I was caught shoplifting at Tesco in December 2012 a day after losing my job. Since then, I have found it had to find another job and it is telling on me. Does it mean that my data is accessed by employers even before they call me for interviews?

The police guy tried to plead on my behalf but they cornered him and convinced him. Actually, I must tell the truth here because I need honest advice. He came back to me not very happy when I asked him what the staff said. He said that they refused because they believe that I have been doing it for a long time. it wasn't true. It was a complete lack of

judgment after I lost my job of five years and with children to feed, I thought of how to economize and all I did was to think of taking some food stuff from Tesco and buying some.

Now, I've paid over £180 to Tesco for a £35 worth of goods and £80 for the police fine. They deceived me by saying that it ends there once I paid all the fines. I did not go to the police station. I have lived with this horror for the past year now and no hour has passed without this nonsense coming into my head every day.

Now, even my own money can't get me a trade permit to open my business because they keep referring to a criminal conviction. How come they put it in my record and deceived me that paying the fines will end it? I was truly a zombie of the law.

Post 2

I had a clean record. I never got involved in any crime, minor or serious, ever.

A few days back, I was caught for shoplifting $62 worth stuff and was arrested. I was asked to provide my personal information (address, DOB, phone number) and the police let me go in a few hours after all the paperwork, but with a ticket to appear in a court and I will have a lawyer for myself there.

Since it is not a felony, the cops told me I will have pay some amount of money and do some community service.
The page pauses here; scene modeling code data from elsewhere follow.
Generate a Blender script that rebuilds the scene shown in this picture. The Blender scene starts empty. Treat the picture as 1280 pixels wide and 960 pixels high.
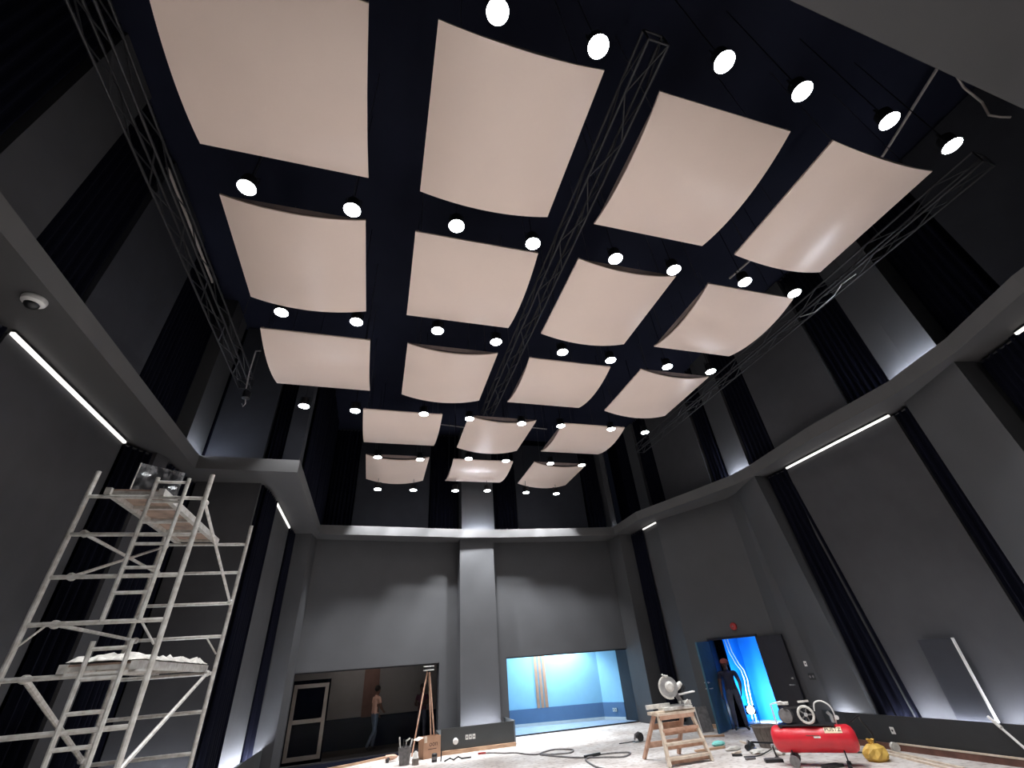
import bpy, math, random
from mathutils import Vector, Matrix

random.seed(7)
SC = bpy.context.scene
COL = SC.collection
PI = math.pi
R = math.radians

# ------------------------------------------------------------------ camera
cam_d = bpy.data.cameras.new('camera')
cam = bpy.data.objects.new('camera', cam_d)
COL.objects.link(cam)
CR, CU, CF = Vector(((0.96157, -0.26566, -0.06929))), Vector(((-0.08989, -0.54312, 0.83483))), Vector(((0.25941, 0.79652, 0.54613)))
mw = Matrix((CR, CU, -CF)).transposed().to_4x4()
mw.translation = Vector((0, 0, 1.9))
cam.matrix_world = mw
cam_d.sensor_width = 36.0
cam_d.sensor_fit = 'HORIZONTAL'
cam_d.lens = 15.179
cam_d.clip_start = 0.05
cam_d.clip_end = 200
SC.camera = cam

# ------------------------------------------------------------------ world, exposure
w = bpy.data.worlds.new('world')
SC.world = w
w.use_nodes = True
w.node_tree.nodes['Background'].inputs['Color'].default_value = (0.01, 0.012, 0.02, 1)
w.node_tree.nodes['Background'].inputs['Strength'].default_value = 0.2
SC.view_settings.view_transform = 'Standard'
SC.view_settings.look = 'None'
SC.view_settings.gamma = 1.0
SC.view_settings.exposure = 0.0
SC.view_settings.use_curve_mapping = False
SC.cycles.max_bounces = 8
SC.cycles.diffuse_bounces = 5
SC.cycles.glossy_bounces = 3
SC.cycles.transparent_max_bounces = 8
SC.cycles.sample_clamp_indirect = 4.0
SC.cycles.caustics_reflective = False
SC.cycles.caustics_refractive = False

SPOT_W = 470.0        # ceiling spotlights
COVE = 80.0            # cove strips behind the ledge
PLINTH = 70.0          # strips behind the plinths
BLUE_W = 300.0        # blue control room lamp and its added fill
DARK_W = 11.0          # added light in the dim room behind the left window
FLOOD_W = 300.0       # flood lamp on the floor behind the door

# ------------------------------------------------------------------ materials
def new_mat(name):
    m = bpy.data.materials.new(name)
    m.use_nodes = True
    nt = m.node_tree
    return m, nt, nt.nodes['Principled BSDF']

def mat(name, col, rough=0.6, metal=0.0, var=0.12, scale=6.0, bump=0.0, bscale=60.0, spec=0.5, col2=None, stretch=None):
    m, nt, b = new_mat(name)
    b.inputs['Roughness'].default_value = rough
    b.inputs['Metallic'].default_value = metal
    b.inputs['Specular IOR Level'].default_value = spec
    tc = nt.nodes.new('ShaderNodeTexCoord')
    mp = nt.nodes.new('ShaderNodeMapping')
    if stretch: mp.inputs['Scale'].default_value = stretch
    nt.links.new(tc.outputs['Object'], mp.inputs['Vector'])
    n = nt.nodes.new('ShaderNodeTexNoise')
    n.inputs['Scale'].default_value = scale
    n.inputs['Detail'].default_value = 6
    nt.links.new(mp.outputs['Vector'], n.inputs['Vector'])
    cr = nt.nodes.new('ShaderNodeValToRGB')
    a = col2 if col2 else tuple(c * (1 - var) for c in col)
    z = col if col2 else tuple(min(1, c * (1 + var)) for c in col)
    cr.color_ramp.elements[0].color = (*a, 1)
    cr.color_ramp.elements[1].color = (*z, 1)
    cr.color_ramp.elements[0].position = 0.3
    cr.color_ramp.elements[1].position = 0.7
    nt.links.new(n.outputs['Fac'], cr.inputs['Fac'])
    nt.links.new(cr.outputs['Color'], b.inputs['Base Color'])
    if bump:
        n2 = nt.nodes.new('ShaderNodeTexNoise')
        n2.inputs['Scale'].default_value = bscale
        n2.inputs['Detail'].default_value = 4
        nt.links.new(mp.outputs['Vector'], n2.inputs['Vector'])
        bp = nt.nodes.new('ShaderNodeBump')
        bp.inputs['Strength'].default_value = bump
        bp.inputs['Distance'].default_value = 0.02
        nt.links.new(n2.outputs['Fac'], bp.inputs['Height'])
        nt.links.new(bp.outputs['Normal'], b.inputs['Normal'])
    return m

def emit(name, col, strength):
    m, nt, b = new_mat(name)
    b.inputs['Base Color'].default_value = (0.8, 0.8, 0.8, 1)
    b.inputs['Emission Color'].default_value = (*col, 1)
    b.inputs['Emission Strength'].default_value = strength
    return m

def glass(name, tint, gloss):
    m = bpy.data.materials.new(name)
    m.use_nodes = True
    nt = m.node_tree
    nt.nodes.clear()
    o = nt.nodes.new('ShaderNodeOutputMaterial')
    t = nt.nodes.new('ShaderNodeBsdfTransparent')
    t.inputs['Color'].default_value = (*tint, 1)
    g = nt.nodes.new('ShaderNodeBsdfGlossy')
    g.inputs['Roughness'].default_value = 0.03
    mx = nt.nodes.new('ShaderNodeMixShader')
    lw = nt.nodes.new('ShaderNodeFresnel')
    lw.inputs['IOR'].default_value = gloss
    nt.links.new(lw.outputs['Fac'], mx.inputs['Fac'])
    nt.links.new(t.outputs['BSDF'], mx.inputs[1])
    nt.links.new(g.outputs['BSDF'], mx.inputs[2])
    nt.links.new(mx.outputs['Shader'], o.inputs['Surface'])
    return m

M = {}
M['paint'] = mat('grey_wall_paint', (0.060, 0.061, 0.066), 0.62, var=0.06, scale=1.5, bump=0.05, bscale=180)
M['ledge'] = mat('grey_ledge_paint', (0.072, 0.071, 0.073), 0.6, var=0.05, scale=1.5)
M['fabric'] = mat('grey_acoustic_fabric', (0.050, 0.0505, 0.056), 0.9, var=0.08, scale=2.5, bump=0.12, bscale=260)
M['fabric_dark'] = mat('slate_acoustic_fabric', (0.026, 0.028, 0.037), 0.9, var=0.1, scale=2.5, bump=0.12, bscale=260)
M['void'] = mat('black_backing', (0.003, 0.0035, 0.008), 0.95, spec=0.05)
M['curtain'] = mat('black_velvet', (0.0035, 0.004, 0.0095), 0.9, var=0.25, scale=9, spec=0.08, stretch=(6, 6, 0.4))
M['ceiling'] = mat('navy_black_ceiling', (0.011, 0.013, 0.028), 0.8, var=0.2, scale=0.8, spec=0.2)
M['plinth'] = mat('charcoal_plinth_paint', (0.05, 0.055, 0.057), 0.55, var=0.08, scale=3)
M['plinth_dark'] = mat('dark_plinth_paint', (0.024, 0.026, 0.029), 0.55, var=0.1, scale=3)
M['panel'] = mat('cream_panel', (0.87, 0.705, 0.61), 0.30, var=0.02, scale=1.2, spec=0.45)
M['panel_end'] = mat('brown_panel_end', (0.16, 0.115, 0.095), 0.7, var=0.2, scale=5)
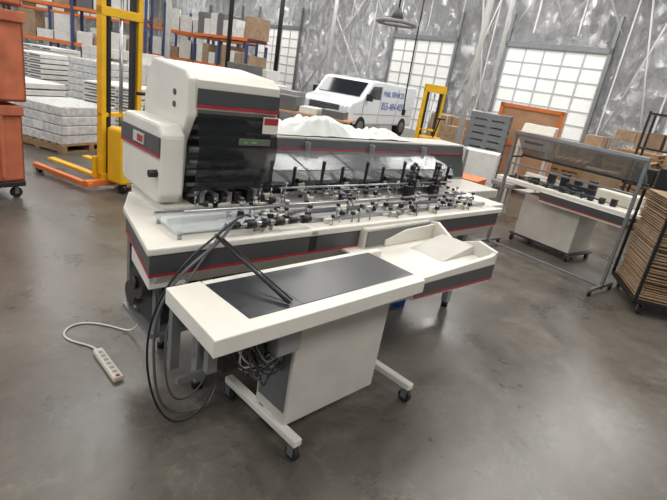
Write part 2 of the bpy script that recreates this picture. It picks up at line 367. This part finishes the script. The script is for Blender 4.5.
box(g,'side_cover_badge',(1.005,1.013),(2.50,2.64),(1.315,1.37),'white2',.002)
box(g,'side_cover_badge_red',(1.003,1.006),(2.51,2.58),(1.325,1.36),'red',.001)
cyls(g,'side_cover_knob',[((.98,2.36,1.2),(1.02,2.36,1.2),.02)],'black')
box(g,'side_base',(1.06,1.65),(2.34,2.80),(.98,1.03),'white',.01)
cyls(g,'side_slots',[((1.135,2.45,1.60),(1.142,2.45,1.60),.015),((1.135,2.45,1.54),(1.142,2.45,1.54),.015)],'grey')
box(g,'acrylic_guard',(.95,1.5),(1.95,2.22),(1.025,1.033),'clear',.001)
cyls(g,'guard_standoffs',[((a,b,.985),(a,b,1.026),.01) for a in (.97,1.48) for b in (1.97,2.20)],'steel')
tube(g,'cable_1',[(1.28,1.95,1.08),(1.22,1.9,1.11),(1.15,1.86,1.02),(1.0,1.83,.95),(.86,1.8,.86),(.80,1.82,.7),(.82,1.86,.45),(.86,1.9,.2),(.95,1.95,.03),(1.1,1.9,.02),(1.25,1.95,.02),(1.3,2.1,.3)],.007,'cable')
tube(g,'cable_2',[(1.33,1.95,1.08),(1.26,1.9,1.13),(1.1,1.86,1.03),(.94,1.8,.98),(.82,1.82,.8),(.78,1.85,.6),(.80,1.88,.35),(.86,1.85,.1),(1.0,1.8,.03),(1.2,1.85,.2),(1.25,2.0,.5)],.0055,'cableb')
tube(g,'cable_3',[(1.2,1.96,1.05),(1.1,1.86,1.0),(.9,1.84,.8),(.86,1.86,.5),(.92,1.9,.15),(1.1,2.0,.02),(1.3,2.1,.1),(1.35,2.33,.5)],.005,'cable')
for k in range(8):
    tube(g,'hose_%d'%k,[(.98+.05*k,2.25+.03*k,.86),(.95+.03*k,2.15+.05*k,.7),(.97+.02*k,2.1+.06*k,.45),(1.1,2.4+.03*k,.4)],.007,'cableb' if k%2 else 'cable')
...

I am a student on an F-1 visa and have already applied for my PhD for this year. I don’t want any problems with my visa upgrade, and getting my PhD, just because of this case. Please let me know if this can affect my visa process like delay in visa and any semester loss because of this?

Post 1

My friend changed a price tag in TJ Maxx they took her in the office and gave her a letter saying they will send a letter and she has to pay damages.